Grünen-Fraktionsvize Konstantin von Notz sagte: „Es gibt eine große Diskrepanz zwischen dem lauten, populistischen Schwadronieren in Flüchtlingsfragen, das vor allem von der CSU kommt, und ihrem lethargischen Nichtstun in Regierungsfragen.“ Das zeige sich zum Beispiel beim Bamf, für das seit Jahren Unionspolitiker politisch verantwortlich seien, und „wo vieles offensichtlich nicht funktioniert hat“.

Die Grünen würden sich gegen einen zuerst von der FDP geforderten Untersuchungsausschuss zu den Unregelmäßigkeiten beim Bamf nicht sperren. Sollte Seehofer demnächst alle relevanten Informationen auf den Tisch legen, wäre der Ausschuss aus ihrer Sicht aber verzichtbar.

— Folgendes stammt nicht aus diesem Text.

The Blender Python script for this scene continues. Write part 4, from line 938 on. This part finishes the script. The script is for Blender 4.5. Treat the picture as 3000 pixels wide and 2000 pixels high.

Seehofer selbst hatte sich offen für einen Untersuchungsausschuss gezeigt, der wohl in erster Linie Vorkommnisse aus der Amtszeit seines Amtsvorgängers Thomas de Maizière (CDU) in den Blick nehmen würde. Die AfD hätte gerne einen Ausschuss, der die aus ihrer Sicht unrechtmäßige Flüchtlingspolitik von Bundeskanzlerin Angela Merkel (CDU) insgesamt durchleuchtet.

Der stellvertretende FDP-Fraktionschef Stephan Thomae sagte: „Wir wollen bei einem Parlamentarischen Untersuchungsausschuss nicht auf die Stimmen der AfD angewiesen sein.“ Deshalb arbeite seine Fraktion an einem Einsetzungsantrag, der auch ohne die Stimmen der AfD die für die Einsetzung notwendigen Stimmen erreicht. Ein Untersuchungsausschuss wird eingesetzt, wenn ein Viertel der Abgeordneten dafür ist.